AbstractsLaw & Legal Studies

The Anthropomorphization of Law: Fictional Judges and Lawyers in Contemporary North American and European Settings

by Stephanie Chieh-Ying Chong




Institution: University of Toronto
Department:
Year: 2009
Keywords: (Treatment of) Law; Lawyer; Judge; Law and Literature
Record ID: 1846623
Full text PDF: http://hdl.handle.net/1807/17457


Abstract

This dissertation examines the varying roles of lawyers and judges in Canada, the United States, England, France and Germany in a selection of “fictional legal narratives”: novels, movies, television shows and plays that explore legal themes.

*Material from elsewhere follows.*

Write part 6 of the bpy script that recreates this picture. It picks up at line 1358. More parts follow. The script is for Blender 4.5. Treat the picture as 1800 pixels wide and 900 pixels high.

The study focuses on contemporary works after 1960, and explores the North American fascination with lawyers that saturates the major levels of culture, from the popular (including television shows, movies and novels) to the academic. Fictional images of lawyers and judges not only reflect but arguably also influence our attitudes toward the legal system, and offer a concrete way of conceptualizing abstract legal concepts. However, the vast differences between the Anglo-American adversarial legal system and the continental European inquisitorial legal system spawn very different fictional portraits of lawyers and judges. The differences between fictional legal narratives produced by each country, even those with similarly structured legal systems, are also striking. Chapter One begins by outlining a number of factors that contribute to the proliferation of fictional legal narratives in some countries, and their relative scarcity in other countries. Next, Chapter Two traces the wide range of lawyer images in American fictional legal narratives, which both glamourize and demonize the figure of the lawyer. Turning to anthropomorphizations of law in the United Kingdom, Chapter Three examines the British tendency to perpetuate the idea that, if correctly executed, the fundamental principles of British law would lead to a just and harmonious society. Chapter Four then explores the “anxiety of influence” reflected in Canadian images of law, which are more “soft-boiled” than the fictional legal figures of other countries. Moving to French fictional legal narratives, Chapter Five contemplates the predominance of the juge d’instruction figure and the prevalence of the investigatory mode. The dissertation then discusses the relative scarcity of fictional legal narratives in Germany, and the cynicism in existing German stories about law in Chapter Six. The study concludes by considering the future directions of the law and culture movement, as well as both the challenges and rewards of this interdisciplinary work.